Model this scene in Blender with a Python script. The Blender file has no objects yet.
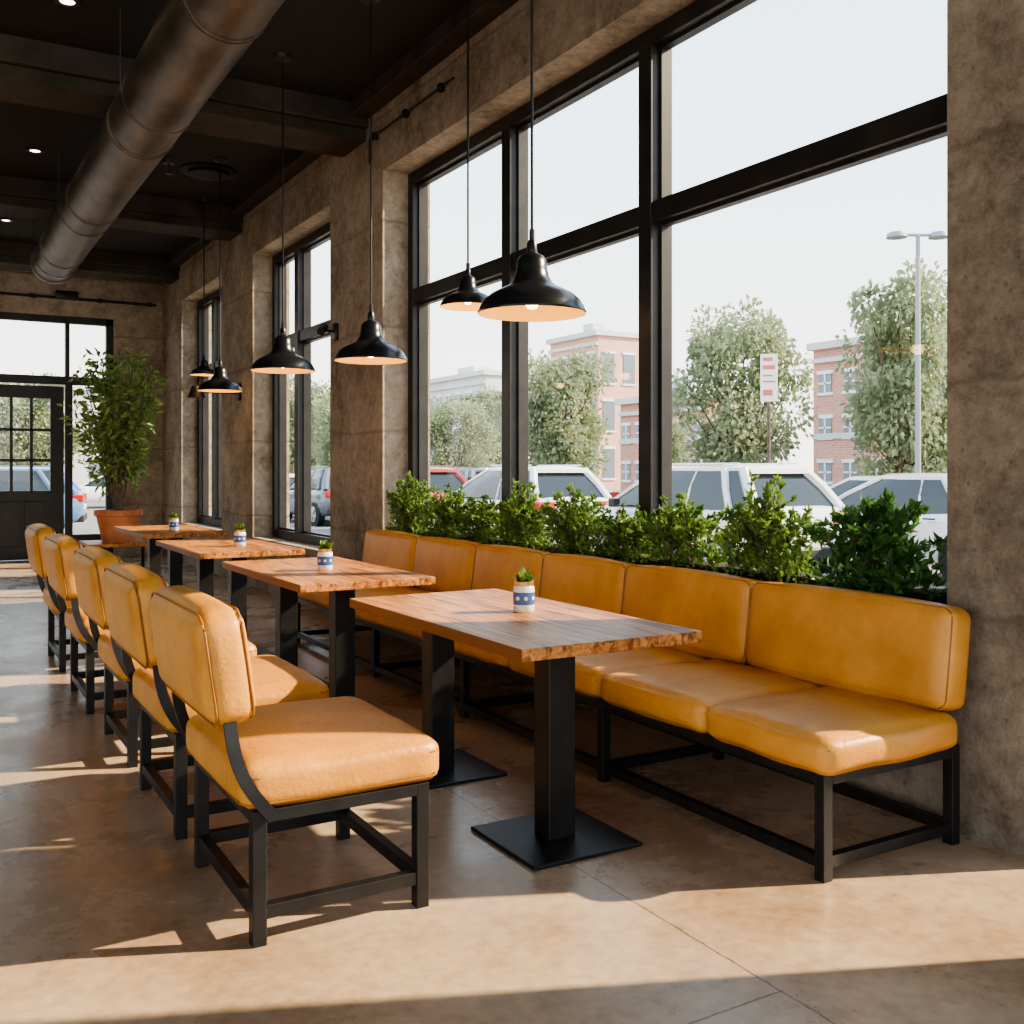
import bpy, bmesh, math, random
from mathutils import Vector, Matrix, Euler
R = random.Random(7)
C = bpy.context.scene.collection
try:
    bpy.context.scene.view_settings.view_transform = 'AgX'
    bpy.context.scene.view_settings.look = 'AgX - Medium High Contrast'
except Exception: pass
# ------------------------------------------------------------------ materials
def newmat(name):
    m = bpy.data.materials.new(name); m.use_nodes = True
    nt = m.node_tree; b = nt.nodes['Principled BSDF']
    return m, nt, b
def simple(name, col, rough=0.5, metal=0.0, emit=None, es=0, spec=None):
    m, nt, b = newmat(name)
    b.inputs['Base Color'].default_value = (*col, 1)
    b.inputs['Roughness'].default_value = rough
    b.inputs['Metallic'].default_value = metal
    if spec is not None: b.inputs['Specular IOR Level'].default_value = spec
    if emit:
        b.inputs['Emission Color'].default_value = (*emit, 1)
        b.inputs['Emission Strength'].default_value = es
    return m
def noisy(name, c1, c2, scale=4, rough=0.6, metal=0, bump=0.0, bscale=None, detail=6, sc3=None, c3=None, r2=None, lo=.35, hi=.65):
    m, nt, b = newmat(name); N = nt.nodes; L = nt.links
    tc = N.new('ShaderNodeTexCoord'); mp = N.new('ShaderNodeMapping')
    if sc3: mp.inputs['Scale'].default_value = sc3
    L.new(tc.outputs['Object'], mp.inputs[0])
    n = N.new('ShaderNodeTexNoise'); n.inputs['Scale'].default_value = scale; n.inputs['Detail'].default_value = detail
    n.inputs['Roughness'].default_value = .62
    L.new(mp.outputs[0], n.inputs['Vector'])
    cr = N.new('ShaderNodeValToRGB')
    cr.color_ramp.elements[0].position = lo; cr.color_ramp.elements[0].color = (*c1, 1)
    cr.color_ramp.elements[1].position = hi; cr.color_ramp.elements[1].color = (*c2, 1)
    if c3:
        e = cr.color_ramp.elements.new((lo+hi)/2); e.color = (*c3, 1)
    L.new(n.outputs['Fac'], cr.inputs[0]); L.new(cr.outputs[0], b.inputs['Base Color'])
    b.inputs['Roughness'].default_value = rough; b.inputs['Metallic'].default_value = metal
    if r2 is not None:
        mr = N.new('ShaderNodeMapRange'); mr.inputs[3].default_value = rough; mr.inputs[4].default_value = r2
        L.new(n.outputs['Fac'], mr.inputs[0]); L.new(mr.outputs[0], b.inputs['Roughness'])
    if bump:
        n2 = N.new('ShaderNodeTexNoise'); n2.inputs['Scale'].default_value = bscale or scale*4; n2.inputs['Detail'].default_value = 8
        L.new(mp.outputs[0], n2.inputs['Vector'])
        bp = N.new('ShaderNodeBump'); bp.inputs['Strength'].default_value = bump; bp.inputs['Distance'].default_value = .02
        L.new(n2.outputs['Fac'], bp.inputs['Height']); L.new(bp.outputs[0], b.inputs['Normal'])
    return m

def concrete_wall():
    m, nt, b = newmat('raw_mottled_concrete'); N = nt.nodes; L = nt.links
    tc = N.new('ShaderNodeTexCoord')
    n1 = N.new('ShaderNodeTexNoise'); n1.inputs['Scale'].default_value = 1.8; n1.inputs['Detail'].default_value = 14; n1.inputs['Roughness'].default_value = .74
    n2 = N.new('ShaderNodeTexNoise'); n2.inputs['Scale'].default_value = 14; n2.inputs['Detail'].default_value = 12; n2.inputs['Roughness'].default_value = .8
    L.new(tc.outputs['Object'], n1.inputs['Vector']); L.new(tc.outputs['Object'], n2.inputs['Vector'])
    mx = N.new('ShaderNodeMath'); mx.operation = 'MULTIPLY_ADD'; mx.inputs[1].default_value = .58
    ad = N.new('ShaderNodeMath'); ad.operation = 'MULTIPLY'; ad.inputs[1].default_value = .42
    L.new(n2.outputs['Fac'], ad.inputs[0]); L.new(n1.outputs['Fac'], mx.inputs[0]); L.new(ad.outputs[0], mx.inputs[2])
    cr = N.new('ShaderNodeValToRGB')
    cr.color_ramp.elements[0].position = .38; cr.color_ramp.elements[0].color = (.17, .13, .09, 1)
    cr.color_ramp.elements[1].position = .62; cr.color_ramp.elements[1].color = (.60, .51, .405, 1)
    e = cr.color_ramp.elements.new(.5); e.color = (.40, .33, .25, 1)
    L.new(mx.outputs[0], cr.inputs[0])
    sx = N.new('ShaderNodeSeparateXYZ'); L.new(tc.outputs['Object'], sx.inputs[0])
    wob = N.new('ShaderNodeMath'); wob.operation = 'MULTIPLY_ADD'; wob.inputs[1].default_value = .12
    L.new(n1.outputs['Fac'], wob.inputs[0]); L.new(sx.outputs['Z'], wob.inputs[2])
    pp = N.new('ShaderNodeMath'); pp.operation = 'PINGPONG'; pp.inputs[1].default_value = .42
    L.new(wob.outputs[0], pp.inputs[0])
    lt = N.new('ShaderNodeMapRange'); lt.inputs[1].default_value = 0; lt.inputs[2].default_value = .02; lt.inputs[3].default_value = 1; lt.inputs[4].default_value = 0
    L.new(pp.outputs[0], lt.inputs[0])
    gate = N.new('ShaderNodeMath'); gate.operation = 'GREATER_THAN'; gate.inputs[1].default_value = .5
    L.new(n2.outputs['Fac'], gate.inputs[0])
    lg = N.new('ShaderNodeMath'); lg.operation = 'MULTIPLY'; L.new(lt.outputs[0], lg.inputs[0]); L.new(gate.outputs[0], lg.inputs[1])
    vo = N.new('ShaderNodeTexVoronoi'); vo.inputs['Scale'].default_value = 13
    L.new(tc.outputs['Object'], vo.inputs['Vector'])
    pit = N.new('ShaderNodeMath'); pit.operation = 'LESS_THAN'; pit.inputs[1].default_value = .11
    L.new(vo.outputs['Distance'], pit.inputs[0])
    pl = N.new('ShaderNodeMath'); pl.operation = 'MAXIMUM'; L.new(lg.outputs[0], pl.inputs[0]); L.new(pit.outputs[0], pl.inputs[1])
    lm = N.new('ShaderNodeMath'); lm.operation = 'MULTIPLY'; lm.inputs[1].default_value = .4
    L.new(pl.outputs[0], lm.inputs[0])
    mix = N.new('ShaderNodeMix'); mix.data_type = 'RGBA'
    L.new(lm.outputs[0], mix.inputs[0]); L.new(cr.outputs[0], mix.inputs[6]); mix.inputs[7].default_value = (.12, .09, .065, 1)
    L.new(mix.outputs[2], b.inputs['Base Color'])
    b.inputs['Roughness'].default_value = .9
    s = N.new('ShaderNodeMath'); s.operation = 'SUBTRACT'; L.new(n2.outputs['Fac'], s.inputs[0])
    s2 = N.new('ShaderNodeMath'); s2.operation = 'MULTIPLY_ADD'; s2.inputs[1].default_value = .35
    s3 = N.new('ShaderNodeMath'); s3.operation = 'MULTIPLY'; s3.inputs[1].default_value = .4; L.new(lt.outputs[0], s3.inputs[0])
    L.new(pit.outputs[0], s2.inputs[0]); L.new(s3.outputs[0], s2.inputs[2]); L.new(s2.outputs[0], s.inputs[1])
    bp = N.new('ShaderNodeBump'); bp.inputs['Strength'].default_value = 1; bp.inputs['Distance'].default_value = .045
    L.new(s.outputs[0], bp.inputs['Height']); L.new(bp.outputs[0], b.inputs['Normal'])
    return m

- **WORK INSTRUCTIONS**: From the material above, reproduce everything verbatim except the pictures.

- **SOLUTION FOR THIS PROBLEM**:
Model this scene in Blender with a Python script. The Blender file has no objects yet.
import bpy, bmesh, math, random
from mathutils import Vector, Matrix, Euler
R = random.Random(7)
C = bpy.context.scene.collection
try:
    bpy.context.scene.view_settings.view_transform = 'AgX'
    bpy.context.scene.view_settings.look = 'AgX - Medium High Contrast'
except Exception: pass
# ------------------------------------------------------------------ materials
def newmat(name):
    m = bpy.data.materials.new(name); m.use_nodes = True
    nt = m.node_tree; b = nt.nodes['Principled BSDF']
    return m, nt, b
def simple(name, col, rough=0.5, metal=0.0, emit=None, es=0, spec=None):
    m, nt, b = newmat(name)
    b.inputs['Base Color'].default_value = (*col, 1)
    b.inputs['Roughness'].default_value = rough
    b.inputs['Metallic'].default_value = metal
    if spec is not None: b.inputs['Specular IOR Level'].default_value = spec
    if emit:
        b.inputs['Emission Color'].default_value = (*emit, 1)
        b.inputs['Emission Strength'].default_value = es
    return m
def noisy(name, c1, c2, scale=4, rough=0.6, metal=0, bump=0.0, bscale=None, detail=6, sc3=None, c3=None, r2=None, lo=.35, hi=.65):
    m, nt, b = newmat(name); N = nt.nodes; L = nt.links
    tc = N.new('ShaderNodeTexCoord'); mp = N.new('ShaderNodeMapping')
    if sc3: mp.inputs['Scale'].default_value = sc3
    L.new(tc.outputs['Object'], mp.inputs[0])
    n = N.new('ShaderNodeTexNoise'); n.inputs['Scale'].default_value = scale; n.inputs['Detail'].default_value = detail
    n.inputs['Roughness'].default_value = .62
    L.new(mp.outputs[0], n.inputs['Vector'])
    cr = N.new('ShaderNodeValToRGB')
    cr.color_ramp.elements[0].position = lo; cr.color_ramp.elements[0].color = (*c1, 1)
    cr.color_ramp.elements[1].position = hi; cr.color_ramp.elements[1].color = (*c2, 1)
    if c3:
        e = cr.color_ramp.elements.new((lo+hi)/2); e.color = (*c3, 1)
    L.new(n.outputs['Fac'], cr.inputs[0]); L.new(cr.outputs[0], b.inputs['Base Color'])
    b.inputs['Roughness'].default_value = rough; b.inputs['Metallic'].default_value = metal
    if r2 is not None:
        mr = N.new('ShaderNodeMapRange'); mr.inputs[3].default_value = rough; mr.inputs[4].default_value = r2
        L.new(n.outputs['Fac'], mr.inputs[0]); L.new(mr.outputs[0], b.inputs['Roughness'])
    if bump:
        n2 = N.new('ShaderNodeTexNoise'); n2.inputs['Scale'].default_value = bscale or scale*4; n2.inputs['Detail'].default_value = 8
        L.new(mp.outputs[0], n2.inputs['Vector'])
        bp = N.new('ShaderNodeBump'); bp.inputs['Strength'].default_value = bump; bp.inputs['Distance'].default_value = .02
        L.new(n2.outputs['Fac'], bp.inputs['Height']); L.new(bp.outputs[0], b.inputs['Normal'])
    return m

def concrete_wall():
    m, nt, b = newmat('raw_mottled_concrete'); N = nt.nodes; L = nt.links
    tc = N.new('ShaderNodeTexCoord')
    n1 = N.new('ShaderNodeTexNoise'); n1.inputs['Scale'].default_value = 1.8; n1.inputs['Detail'].default_value = 14; n1.inputs['Roughness'].default_value = .74
    n2 = N.new('ShaderNodeTexNoise'); n2.inputs['Scale'].default_value = 14; n2.inputs['Detail'].default_value = 12; n2.inputs['Roughness'].default_value = .8
    L.new(tc.outputs['Object'], n1.inputs['Vector']); L.new(tc.outputs['Object'], n2.inputs['Vector'])
    mx = N.new('ShaderNodeMath'); mx.operation = 'MULTIPLY_ADD'; mx.inputs[1].default_value = .58
    ad = N.new('ShaderNodeMath'); ad.operation = 'MULTIPLY'; ad.inputs[1].default_value = .42
    L.new(n2.outputs['Fac'], ad.inputs[0]); L.new(n1.outputs['Fac'], mx.inputs[0]); L.new(ad.outputs[0], mx.inputs[2])
    cr = N.new('ShaderNodeValToRGB')
    cr.color_ramp.elements[0].position = .38; cr.color_ramp.elements[0].color = (.17, .13, .09, 1)
    cr.color_ramp.elements[1].position = .62; cr.color_ramp.elements[1].color = (.60, .51, .405, 1)
    e = cr.color_ramp.elements.new(.5); e.color = (.40, .33, .25, 1)
    L.new(mx.outputs[0], cr.inputs[0])
    sx = N.new('ShaderNodeSeparateXYZ'); L.new(tc.outputs['Object'], sx.inputs[0])
    wob = N.new('ShaderNodeMath'); wob.operation = 'MULTIPLY_ADD'; wob.inputs[1].default_value = .12
    L.new(n1.outputs['Fac'], wob.inputs[0]); L.new(sx.outputs['Z'], wob.inputs[2])
    pp = N.new('ShaderNodeMath'); pp.operation = 'PINGPONG'; pp.inputs[1].default_value = .42
    L.new(wob.outputs[0], pp.inputs[0])
    lt = N.new('ShaderNodeMapRange'); lt.inputs[1].default_value = 0; lt.inputs[2].default_value = .02; lt.inputs[3].default_value = 1; lt.inputs[4].default_value = 0
    L.new(pp.outputs[0], lt.inputs[0])
    gate = N.new('ShaderNodeMath'); gate.operation = 'GREATER_THAN'; gate.inputs[1].default_value = .5
    L.new(n2.outputs['Fac'], gate.inputs[0])
    lg = N.new('ShaderNodeMath'); lg.operation = 'MULTIPLY'; L.new(lt.outputs[0], lg.inputs[0]); L.new(gate.outputs[0], lg.inputs[1])
    vo = N.new('ShaderNodeTexVoronoi'); vo.inputs['Scale'].default_value = 13
    L.new(tc.outputs['Object'], vo.inputs['Vector'])
    pit = N.new('ShaderNodeMath'); pit.operation = 'LESS_THAN'; pit.inputs[1].default_value = .11
    L.new(vo.outputs['Distance'], pit.inputs[0])
    pl = N.new('ShaderNodeMath'); pl.operation = 'MAXIMUM'; L.new(lg.outputs[0], pl.inputs[0]); L.new(pit.outputs[0], pl.inputs[1])
    lm = N.new('ShaderNodeMath'); lm.operation = 'MULTIPLY'; lm.inputs[1].default_value = .4
    L.new(pl.outputs[0], lm.inputs[0])
    mix = N.new('ShaderNodeMix'); mix.data_type = 'RGBA'
    L.new(lm.outputs[0], mix.inputs[0]); L.new(cr.outputs[0], mix.inputs[6]); mix.inputs[7].default_value = (.12, .09, .065, 1)
    L.new(mix.outputs[2], b.inputs['Base Color'])
    b.inputs['Roughness'].default_value = .9
    s = N.new('ShaderNodeMath'); s.operation = 'SUBTRACT'; L.new(n2.outputs['Fac'], s.inputs[0])
    s2 = N.new('ShaderNodeMath'); s2.operation = 'MULTIPLY_ADD'; s2.inputs[1].default_value = .35
    s3 = N.new('ShaderNodeMath'); s3.operation = 'MULTIPLY'; s3.inputs[1].default_value = .4; L.new(lt.outputs[0], s3.inputs[0])
    L.new(pit.outputs[0], s2.inputs[0]); L.new(s3.outputs[0], s2.inputs[2]); L.new(s2.outputs[0], s.inputs[1])
    bp = N.new('ShaderNodeBump'); bp.inputs['Strength'].default_value = 1; bp.inputs['Distance'].default_value = .045
    L.new(s.outputs[0], bp.inputs['Height']); L.new(bp.outputs[0], b.inputs['Normal'])
    return m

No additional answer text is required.